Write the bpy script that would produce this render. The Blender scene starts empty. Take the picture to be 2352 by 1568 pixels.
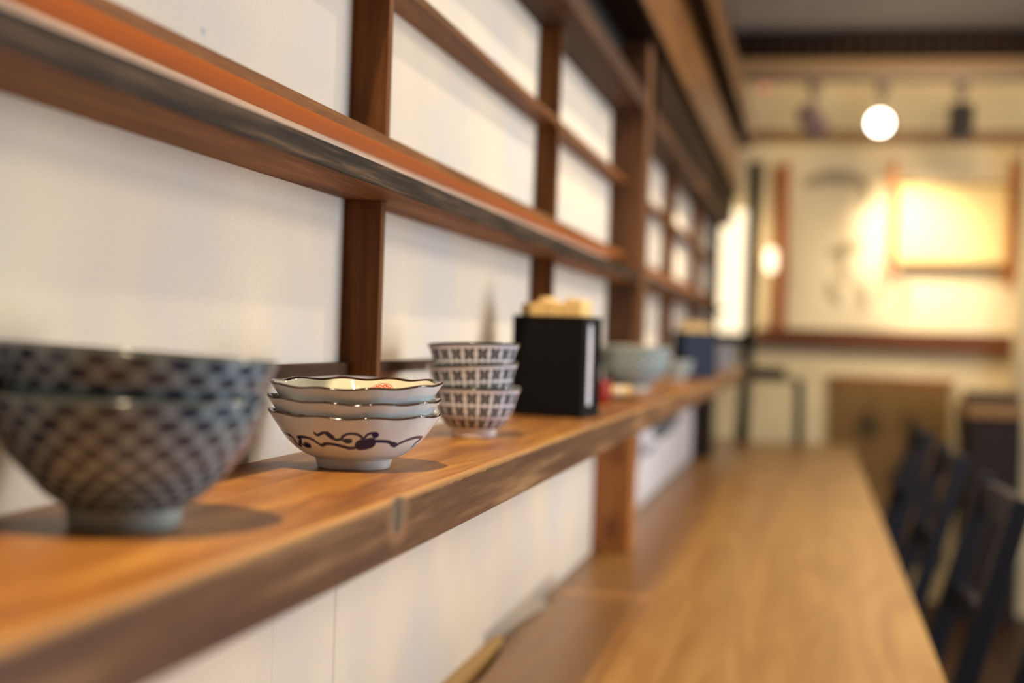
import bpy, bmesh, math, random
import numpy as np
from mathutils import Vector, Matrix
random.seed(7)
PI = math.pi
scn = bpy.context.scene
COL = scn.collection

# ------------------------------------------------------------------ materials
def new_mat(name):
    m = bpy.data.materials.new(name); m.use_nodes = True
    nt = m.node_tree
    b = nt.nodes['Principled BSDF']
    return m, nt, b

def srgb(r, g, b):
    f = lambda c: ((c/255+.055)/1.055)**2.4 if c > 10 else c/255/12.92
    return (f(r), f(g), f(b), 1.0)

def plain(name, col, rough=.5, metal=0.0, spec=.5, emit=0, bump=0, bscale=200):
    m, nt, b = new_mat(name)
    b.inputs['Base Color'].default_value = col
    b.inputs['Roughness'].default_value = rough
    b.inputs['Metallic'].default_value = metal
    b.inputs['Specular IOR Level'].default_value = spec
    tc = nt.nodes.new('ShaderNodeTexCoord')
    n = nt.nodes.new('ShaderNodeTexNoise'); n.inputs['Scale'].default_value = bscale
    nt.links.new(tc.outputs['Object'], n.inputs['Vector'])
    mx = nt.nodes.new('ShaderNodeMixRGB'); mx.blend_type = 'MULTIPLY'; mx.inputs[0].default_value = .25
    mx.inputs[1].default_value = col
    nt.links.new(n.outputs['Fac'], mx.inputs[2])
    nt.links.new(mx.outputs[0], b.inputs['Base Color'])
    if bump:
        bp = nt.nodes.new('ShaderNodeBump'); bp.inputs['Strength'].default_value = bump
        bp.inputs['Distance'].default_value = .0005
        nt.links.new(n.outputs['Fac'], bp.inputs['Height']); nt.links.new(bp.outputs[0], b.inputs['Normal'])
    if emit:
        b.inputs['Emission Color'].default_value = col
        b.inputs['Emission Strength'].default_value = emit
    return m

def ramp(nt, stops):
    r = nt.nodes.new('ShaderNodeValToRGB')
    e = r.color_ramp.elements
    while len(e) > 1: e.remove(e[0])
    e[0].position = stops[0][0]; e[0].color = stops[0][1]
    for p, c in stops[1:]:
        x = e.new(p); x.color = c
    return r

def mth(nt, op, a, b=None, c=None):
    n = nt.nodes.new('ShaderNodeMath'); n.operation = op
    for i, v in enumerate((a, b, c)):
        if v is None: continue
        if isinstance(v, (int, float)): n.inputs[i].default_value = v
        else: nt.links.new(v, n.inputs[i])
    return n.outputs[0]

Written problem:
Begin at the first line of the data above and repeat each line exactly, stopping after the line containing "return (f(r), f(g), f(b), 1.0)". Omit the pictures.

Result of this task:
Write the bpy script that would produce this render. The Blender scene starts empty. Take the picture to be 2352 by 1568 pixels.
import bpy, bmesh, math, random
import numpy as np
from mathutils import Vector, Matrix
random.seed(7)
PI = math.pi
scn = bpy.context.scene
COL = scn.collection

# ------------------------------------------------------------------ materials
def new_mat(name):
    m = bpy.data.materials.new(name); m.use_nodes = True
    nt = m.node_tree
    b = nt.nodes['Principled BSDF']
    return m, nt, b

def srgb(r, g, b):
    f = lambda c: ((c/255+.055)/1.055)**2.4 if c > 10 else c/255/12.92
    return (f(r), f(g), f(b), 1.0)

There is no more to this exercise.